Industri tekstil Indonesia dihadapkan pada tantangan besar untuk tetap eksis dan bersaing di pasar global. Wakil Ketua Asosiasi Pertekstilan Indonesia (API), Liliek Setiawan, menyatakan bahwa meskipun Indonesia saat ini hanya memenuhi 1,8% kebutuhan tekstil dunia, ada peluang untuk meningkatkan pangsa pasar tersebut. Salah satu cara yang dapat dilakukan adalah dengan mengikuti perkembangan teknologi dalam industri tekstil.
Dalam acara workshop bertajuk Italian Textile Technology Indonesia yang diselenggarakan oleh Italian Trade Agency (ITA), Kedutaan Besar Italia, dan Asosiasi Produsen Mesin Tekstil Italia (ACIMIT), Liliek mengungkapkan bahwa teknologi menjadi aspek penting untuk memperluas pasar ekspor. Menurutnya, teknologi yang digunakan di dalam negeri mungkin cukup untuk memenuhi kebutuhan domestik, namun masih kurang kompetitif di pasar internasional.
“Kebutuhan dalam negeri dapat terpenuhi dengan teknologi yang ada saat ini. Tetapi, jika ingin bersaing di pasar ekspor, Indonesia harus mengikuti perkembangan teknologi industri tekstil yang bergerak sangat cepat,” ujar Liliek.
Tantangan Industri Hijau dalam Tekstil
Di luar aspek teknologi, Liliek menyoroti bahwa keberlanjutan atau “keberhijauan” industri juga menjadi tuntutan pasar internasional. Banyak perusahaan besar dan agen pembelian dari luar negeri yang kini lebih selektif terhadap pemasok tekstil berdasarkan praktik keberlanjutan, seperti penggunaan energi bersih. Industri yang masih menggunakan energi batubara, misalnya, mulai mengalami kesulitan untuk bersaing di pasar ekspor yang semakin berorientasi pada praktik ramah lingkungan.
“Industri tekstil kita harus mempertimbangkan aspek lingkungan karena pasar internasional kini lebih peduli tentang bagaimana produk itu diproduksi,” tambah Liliek. Jika Indonesia ingin mempertahankan pangsa pasarnya, maka perlu mengadopsi teknologi yang lebih ramah lingkungan dan mendukung keberlanjutan.
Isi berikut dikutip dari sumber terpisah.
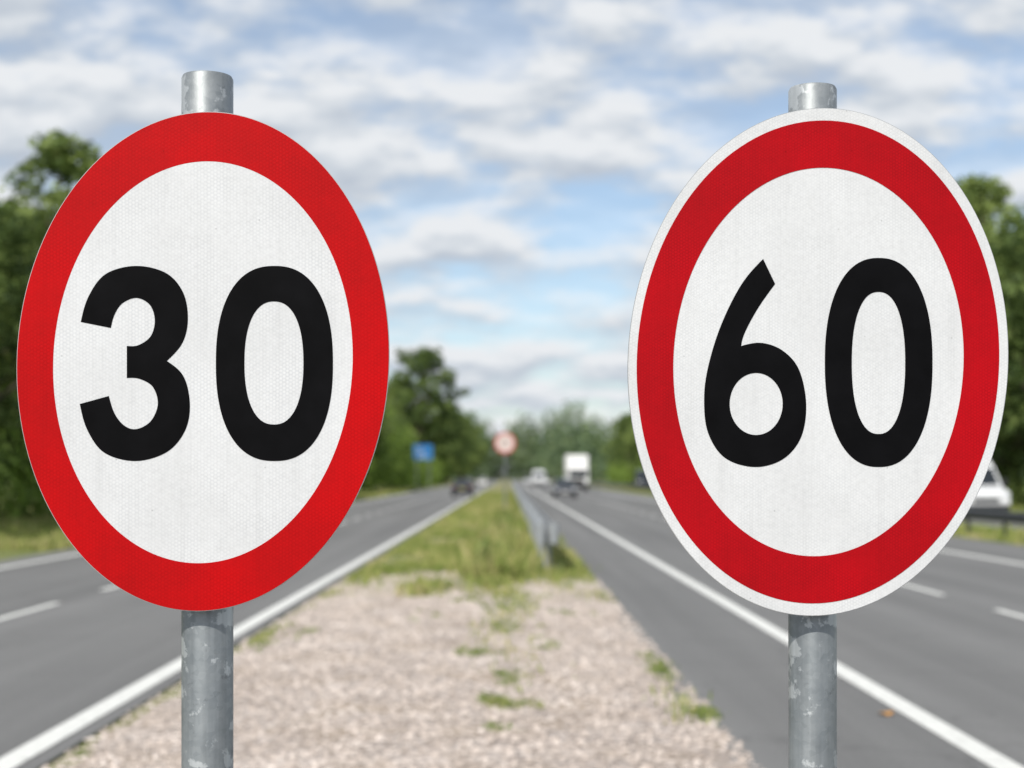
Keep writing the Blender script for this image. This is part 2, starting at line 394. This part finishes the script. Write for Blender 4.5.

Otomatisasi vs. Tenaga Kerja: Tantangan Indonesia Menuju 2045
Namun, Liliek juga menyampaikan kekhawatirannya terkait otomatisasi di tengah bonus demografi yang akan dihadapi Indonesia pada 2045. Meskipun otomatisasi berbasis Internet of Things (IoT) mampu meningkatkan efisiensi dan produktivitas, otomatisasi yang berlebihan dapat berdampak pada ketersediaan lapangan kerja di sektor padat karya seperti tekstil. Indonesia perlu menyiapkan alternatif pekerjaan bagi tenaga kerja yang terdampak apabila otomatisasi diterapkan secara luas.
“Dilemanya adalah jika semua proses diotomatisasi, akan ada banyak tenaga kerja yang kehilangan pekerjaan. Indonesia perlu mempertimbangkan dampak sosial dari penerapan teknologi ini,” ujar Liliek.
Peluang Kerjasama Indonesia-Italia
Dalam kaitannya dengan teknologi, Italia menjadi salah satu negara yang berpotensi menjadi mitra strategis bagi Indonesia di sektor tekstil. Namun, Liliek mengingatkan bahwa perusahaan Italia perlu mengikuti aturan Tingkat Kandungan Dalam Negeri (TKDN) yang diberlakukan di Indonesia. Penerapan aturan ini bertujuan agar nilai tambah dalam setiap produk dapat lebih banyak dihasilkan oleh komponen dan tenaga kerja lokal.
Liliek menegaskan bahwa jika Italia ingin bersaing dengan produsen mesin tekstil dari negara lain seperti China, mereka harus mempertimbangkan aturan TKDN. “Italia memiliki kesempatan untuk masuk ke pasar Indonesia dengan syarat mereka mematuhi aturan lokal. Berbeda dengan China yang masih memilih untuk memproduksi di dalam negeri karena kebutuhan pekerjaan mereka sendiri,” tambahnya.